▶ **Dataset content**
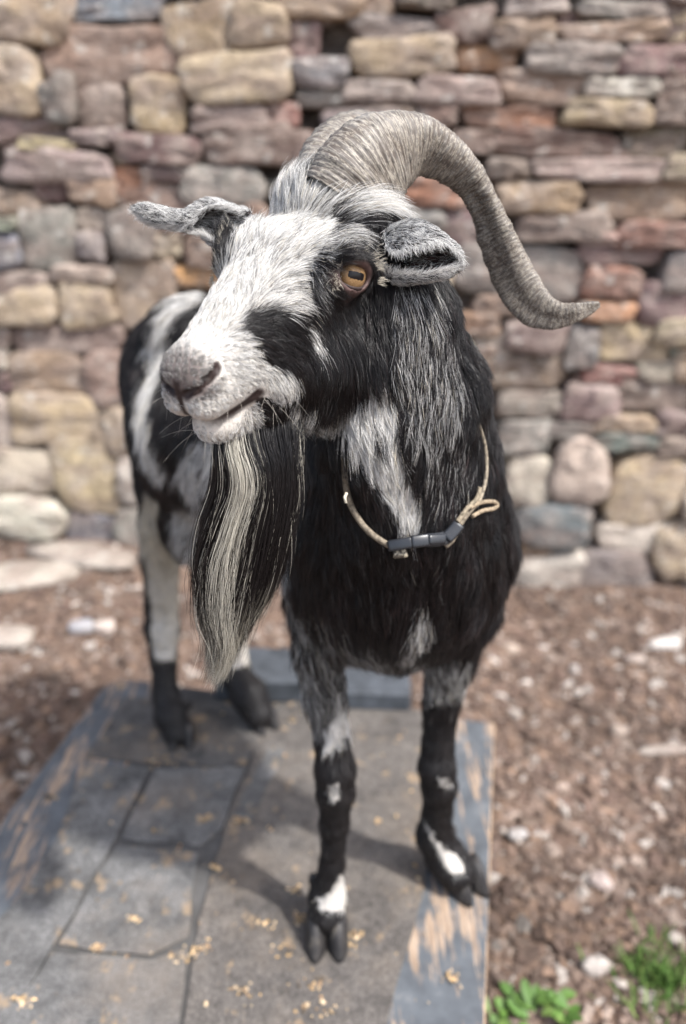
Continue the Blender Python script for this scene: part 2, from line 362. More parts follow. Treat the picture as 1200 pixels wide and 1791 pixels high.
rock(1170, 1300, .15, .02, .035, (.42, .37, .32), 'long thin grey stick of wood near the right edge', 'stick')
rock(150, 1150, .07, .04, .05, (.42, .43, .46), 'bluish grey pebble on the mulch above the platform corner')
rock(190, 1147, .06, .04, .05, (.55, .47, .42), 'pinkish pale pebble right of the bluish grey pebble')
rock(1085, 1270, .05, .03, .04, (.50, .42, .35), 'cream pebble on the mulch halfway down the right side')
rock(905, 1455, .045, .025, .03, (.40, .38, .37), 'grey pebble close to the right edge of the platform')
rock(1050, 1535, .05, .03, .04, (.45, .37, .34), 'pinkish pebble on mulch between platform and right edge')
# ------------------------------------------------------------------ platform
pf = thing('platform', 'worn slate-painted wooden platform covered with roofing felt, goat standing on it', 'platform', tuple(plat(PW / 2, .6)[:2]) + (GZ,))
def slab(name, poly, z0, z1, mat, parent, bev=.003, at=None, mat2=None):
    bm = bmesh.new(); vs = [bm.verts.new((p[0], p[1], z0)) for p in poly]; f = bm.faces.new(vs)
    if f.normal.z > 0: f.normal_flip()
    f.normal_update()
    if f.calc_center_median().z is None: pass
    r = bmesh.ops.extrude_face_region(bm, geom=[f]); 
    for v in [g_ for g_ in r['geom'] if isinstance(g_, bmesh.types.BMVert)]: v.co.z = z1
    bmesh.ops.recalc_face_normals(bm, faces=bm.faces)
    if bev: bmesh.ops.bevel(bm, geom=[e for e in bm.edges if e.verts[0].co.z > z0 + 1e-5 or e.verts[1].co.z > z0 + 1e-5], offset=bev, segments=1, affect='EDGES')
    bm.verts.index_update()
    V = np.array([v.co for v in bm.verts]); F = [tuple(v.index for v in q.verts) for q in bm.faces]
    sides = [i for i, q in enumerate(bm.faces) if abs(q.normal.z) < .8]
    bm.free()
    # local axes of the boards: x across, y along the platform
    c = np.array([np.mean([p[0] for p in poly]), np.mean([p[1] for p in poly]), 0.])
    o = mesh(name, V, F, mat, parent, smooth=False)
    if mat2:
        o.data.materials.append(mat2)
        for i in sides: o.data.polygons[i].material_index = 1
    return o
def prect(a0, b0, a1, b1, cut=0):
    if cut: return [plat(a0, b0 + cut), plat(a0, b1), plat(a1, b1), plat(a1, b0), plat(a0 + cut, b0)]
    return [plat(a0, b0), plat(a0, b1), plat(a1, b1), plat(a1, b0)]
WL, WR = .155, .17
slab('plank', prect(0, 0, WL, 1.5, .03), -.03, 0, PLANK_A, pf, .002, mat2=EDGE)
slab('plank', prect(PW - WR, -.0, PW, 1.5), -.03, 0, PLANK_C, pf, .002, mat2=EDGE)
mid0, mid1 = WL + .002, PW - WR - .002
for i in range(3):
    w = (mid1 - mid0) / 3
    slab('plank', prect(mid0 + i * w + .001, .0 + (.0 if i else .002), mid0 + (i + 1) * w - .001, 1.5), -.03, -.001, PLANK_B, pf, .002, mat2=EDGE)
for a in (.03, PW - .075):
    for b in (.05, 1.3): slab('leg', prect(a, b, a + .045, b + .045), GZ - .03, -.115, DARK, pf, .002)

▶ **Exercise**
Print out the material word for word, omitting the pictures.

▶ **Completed exercise**
Continue the Blender Python script for this scene: part 2, from line 362. More parts follow. Treat the picture as 1200 pixels wide and 1791 pixels high.
rock(1170, 1300, .15, .02, .035, (.42, .37, .32), 'long thin grey stick of wood near the right edge', 'stick')
rock(150, 1150, .07, .04, .05, (.42, .43, .46), 'bluish grey pebble on the mulch above the platform corner')
rock(190, 1147, .06, .04, .05, (.55, .47, .42), 'pinkish pale pebble right of the bluish grey pebble')
rock(1085, 1270, .05, .03, .04, (.50, .42, .35), 'cream pebble on the mulch halfway down the right side')
rock(905, 1455, .045, .025, .03, (.40, .38, .37), 'grey pebble close to the right edge of the platform')
rock(1050, 1535, .05, .03, .04, (.45, .37, .34), 'pinkish pebble on mulch between platform and right edge')
# ------------------------------------------------------------------ platform
pf = thing('platform', 'worn slate-painted wooden platform covered with roofing felt, goat standing on it', 'platform', tuple(plat(PW / 2, .6)[:2]) + (GZ,))
def slab(name, poly, z0, z1, mat, parent, bev=.003, at=None, mat2=None):
    bm = bmesh.new(); vs = [bm.verts.new((p[0], p[1], z0)) for p in poly]; f = bm.faces.new(vs)
    if f.normal.z > 0: f.normal_flip()
    f.normal_update()
    if f.calc_center_median().z is None: pass
    r = bmesh.ops.extrude_face_region(bm, geom=[f]); 
    for v in [g_ for g_ in r['geom'] if isinstance(g_, bmesh.types.BMVert)]: v.co.z = z1
    bmesh.ops.recalc_face_normals(bm, faces=bm.faces)
    if bev: bmesh.ops.bevel(bm, geom=[e for e in bm.edges if e.verts[0].co.z > z0 + 1e-5 or e.verts[1].co.z > z0 + 1e-5], offset=bev, segments=1, affect='EDGES')
    bm.verts.index_update()
    V = np.array([v.co for v in bm.verts]); F = [tuple(v.index for v in q.verts) for q in bm.faces]
    sides = [i for i, q in enumerate(bm.faces) if abs(q.normal.z) < .8]
    bm.free()
    # local axes of the boards: x across, y along the platform
    c = np.array([np.mean([p[0] for p in poly]), np.mean([p[1] for p in poly]), 0.])
    o = mesh(name, V, F, mat, parent, smooth=False)
    if mat2:
        o.data.materials.append(mat2)
        for i in sides: o.data.polygons[i].material_index = 1
    return o
def prect(a0, b0, a1, b1, cut=0):
    if cut: return [plat(a0, b0 + cut), plat(a0, b1), plat(a1, b1), plat(a1, b0), plat(a0 + cut, b0)]
    return [plat(a0, b0), plat(a0, b1), plat(a1, b1), plat(a1, b0)]
WL, WR = .155, .17
slab('plank', prect(0, 0, WL, 1.5, .03), -.03, 0, PLANK_A, pf, .002, mat2=EDGE)
slab('plank', prect(PW - WR, -.0, PW, 1.5), -.03, 0, PLANK_C, pf, .002, mat2=EDGE)
mid0, mid1 = WL + .002, PW - WR - .002
for i in range(3):
    w = (mid1 - mid0) / 3
    slab('plank', prect(mid0 + i * w + .001, .0 + (.0 if i else .002), mid0 + (i + 1) * w - .001, 1.5), -.03, -.001, PLANK_B, pf, .002, mat2=EDGE)
for a in (.03, PW - .075):
    for b in (.05, 1.3): slab('leg', prect(a, b, a + .045, b + .045), GZ - .03, -.115, DARK, pf, .002)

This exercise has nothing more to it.